With Donald Trump declaring Thursday there isn’t “any need” to debate Kamala Harris again, Tuesday night’s encounter may end up the sole sparring match of the presidential race.
So how did the faceoff help undecided voters in the battleground states that will determine the election? It didn’t, The Post found, talking to these unaligned swing-staters.
Kevin James, 28, Somerset County, Pa., freelance photographer
James voted for Trump in 2020; he went into the debate undecided but again leaning toward the ex-president.
After the debate? “Honestly, it left me more undecided. I wanted to hear how we are going to make our country better, and obviously it wasn’t that,” he said. “I didn’t like either of them.”
He wanted to hear policy solutions, but it was “just like they were throwing jabs,” he said. “Whichever way we go and whoever we pick, these two aren’t going to unify the country.”
His biggest disappointment: Border czar Harris denying responsibility for the border crisis. “Honesty will go further with America right now than anything,” he said. “We need answers about the border . . . [It’s the] “biggest thing over her head right now.”
Ethan Whitney, 25, Phoenix, musician
The sparring didn’t move the needle for this Arizonan.
“I feel defeated watching this debate,” he admitted Tuesday evening.
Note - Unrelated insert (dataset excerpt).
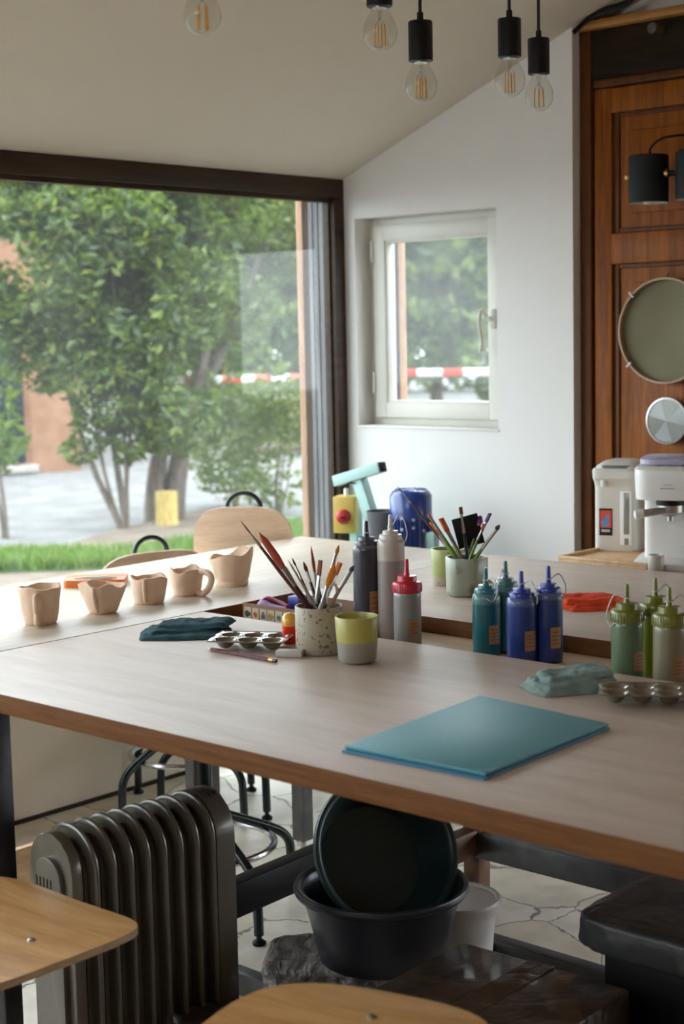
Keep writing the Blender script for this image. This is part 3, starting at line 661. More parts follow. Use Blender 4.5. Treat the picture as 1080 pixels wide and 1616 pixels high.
# narrow shelf by the door
b = MB(); ct = thing('side_counter', 'small grey side counter between the far worktable and the wooden door', 'counter', (0, 0, 0))
board('counter_top', [(3.440, 1.3), (4.020, 1.3), (4.020, 2.36), (3.440, 2.36)], 0.742, m_tops, 0.03, parent=ct)
for (x, y) in ((3.98, 2.29), (3.98, 1.4), (3.50, 1.4), (3.50, 2.29)):
    b = MB(); leg(b, x, y, 0, 0.711, 0.04); b.build('leg', m_steelg, ct)

# ------------------------------------------------------------ seating
def base_parts(t, h, rfeet=0.235, rot=0.0, ringz=0.135):
    b = MB()
    b.lathe([(0, 0.235), (0.022, 0.235), (0.022, h - 0.05), (0, h - 0.05)], 18); b.build('column', m_tube, t)
    for k in range(4):
        a = rot + PI / 2 * k; d = Vector((math.cos(a), math.sin(a), 0))
        pts = [d * 0.015 + Vector((0, 0, 0.25)), d * rfeet * 0.5 + Vector((0, 0, 0.205)), d * (rfeet - 0.035) + Vector((0, 0, 0.165)), d * (rfeet - 0.004) + Vector((0, 0, 0.135)), d * (rfeet + 0.003) + Vector((0, 0, 0.10)), d * (rfeet + 0.006) + Vector((0, 0, 0.022))]
        b = MB(); b.tube(smoothpath(pts, 5), 0.0115, 10); lg = b.build('leg', m_tube, t)
        q = d * (rfeet + 0.006); b = MB(); b.lathe([(0, 0), (0.015, 0), (0.016, 0.006), (0.006, 0.014), (0.006, 0.024)], 14, q); b.build('foot_glide', m_black, lg)
    b = MB(); b.tube([(0.165 * math.cos(2 * PI * k / 40), 0.165 * math.sin(2 * PI * k / 40), ringz + 0.035) for k in range(40)], 0.0085, 8, closed=True); b.build('foot_ring', m_chrome, t)
def seat_shape(w, d, n=48, ex=3.6, taper=0.10):
    pts = []
    for k in range(n):
        a = 2 * PI * k / n; c, s = math.cos(a), math.sin(a)
        x = w / 2 * math.copysign(abs(c) ** (2 / ex), c); y = d / 2 * math.copysign(abs(s) ** (2 / ex), s)
        pts.append((x * (1 - taper * (0.5 - y / d)), y))
    return pts
def ply_panel(name, outline, th, bendfn, mats, parent, rings=7):
    """plywood shell: outline in x,y; bendfn(x,y)->z"""
    b = MB(); n = len(outline); vs_ = []
    for side in (1, 0):
        for r in range(1, rings + 1):
            f = r / rings
            for (x, y) in outline: vs_.append(Vector((x * f, y * f, bendfn(x * f, y * f) + (0 if side else -th))))
        vs_.append(Vector((0, 0, bendfn(0, 0) + (0 if side else -th))))
    per = rings * n + 1; fs_t = []; fs_e = []
    for s_, off in ((1, 0), (0, per)):
        for r in range(rings - 1):
            for k in range(n):
                k2 = (k + 1) % n; q = (off + r * n + k, off + (r + 1) * n + k, off + (r + 1) * n + k2, off + r * n + k2); fs_t.append(q)
        for k in range(n): fs_t.append((off + rings * n, off + k, off + (k + 1) % n))
    for k in range(n):
        k2 = (k + 1) % n; a = (rings - 1) * n; fs_e.append((a + k, a + k2, per + a + k2, per + a + k))
    vv = [b.bm.verts.new(v) for v in vs_]
    for f in fs_t: b.bm.faces.new([vv[i] for i in f])
    for f in fs_e: b.bm.faces.new([vv[i] for i in f]).material_index = 1
    return b, name, mats, parent
def bolt(t, p, nrm=Vector((0, 0, 1)), r=0.0065):
    b = MB(); q = nrm.to_track_quat('Z', 'Y').to_matrix().to_4x4(); b.lathe([(0, 0.003), (r * 0.6, 0.0028), (r, 0.001), (r, -0.002), (0, -0.002)], 16, M4=Matrix.Translation(p) @ q)
    return b.build('bolt', m_silver, t)
def stool(loc, rz, h, w, d, label, ex=3.6, bolts=((0.09, 0.02), (-0.09, 0.02)), group=None, baserot=0.4, bend=0.012, taper=0.1):
    t = thing('stool', label, 'stool', loc, rz, group)
    fn = lambda x, y: h - bend * 1.2 * (1 - (abs(x) / (w / 2)) ** 2) * 0.5 - 0.022 * max(0, (y - 0.08) / (d / 2)) ** 2
    b, nm, mats, par = ply_panel('seat', seat_shape(w, d, 48, ex, taper), 0.012, fn, None, t); b.build('seat', [m_seat, m_seatedge], t)
    for (x, y) in bolts: bolt(t, Vector((x, y, fn(x, y) + 0.0005)))
    base_parts(t, h - 0.01, rot=baserot)
    b = MB(); b.box((0, 0, h - 0.045), (0.16, 0.16, 0.02), bev=0.004); b.build('seat_plate', m_tube, t)
    return t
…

“There were blatant lies coming from both sides,” he said. “Trump said some things that were absolutely unhinged. Harris started the debate by attacking Trump with things that were untrue.”
Neither candidate impressed: “Trump flopped miserably, and there’s something sinister, in my opinion, about Kamala Harris.
Yet she “clearly won this debate. She was more eloquent, and she spoke about what she is going to do in office better than Trump did.
The veep didn’t win Whitney’s heart, though. “She’s using the rhetoric to convince swing state voters to vote for her, not giving her true opinions or ideas on policies, specifically in regards to the Israel-Palestine conflict.
Vince Palermo, 45, Millcreek Township, Pa., small business owner
This Erie County voter checked his ballot for Barack Obama, Hillary Clinton in 2016 and Trump in 2020 — but he’s still undecided this year.
“Harris did not acknowledge any of her progressive flip-flopping on issues she once stood for in 2020 and now she runs away from,” he said, adding, “I didn’t appreciate her facial expressions.”
But Trump wasn’t satisfying, either: “I would’ve liked to have him fight back a little bit harder,” he said, “with more facts and figures on when he was in office.”
Heavenly, 57, Surprise, Ariz., higher-education administrative professional
“I thought Trump may have held it together enough to gain some RFK voters. I don’t think he gained anybody other than that,” the self-described moderate said.
“Kamala was well prepared, spoke and looked pleasant. Trump looked grouchy and even though he did not go completely crazy, he failed to answer questions for which he had good answers. He acts a bit like a teenage boy who thinks putting others down makes him look better.”
David Kapanke, 65, Sun Prairie, Wis., retired commercial- insurance underwriter
Kapanke started out this campaign cycle an undecided voter whose top issues are immigration and reducing crime and gun violence.
Days before the debate, he resolved not to vote: “First time for me. Too much danger present on both sides of the aisle.”
Watching the faceoff didn’t change his mind. “I have been alienated by Trump and Republicans and Biden-Harris and the DNC. I have no credibility with any of them, and they have no credibility with me. Sad to say, the media has no credibility, either.”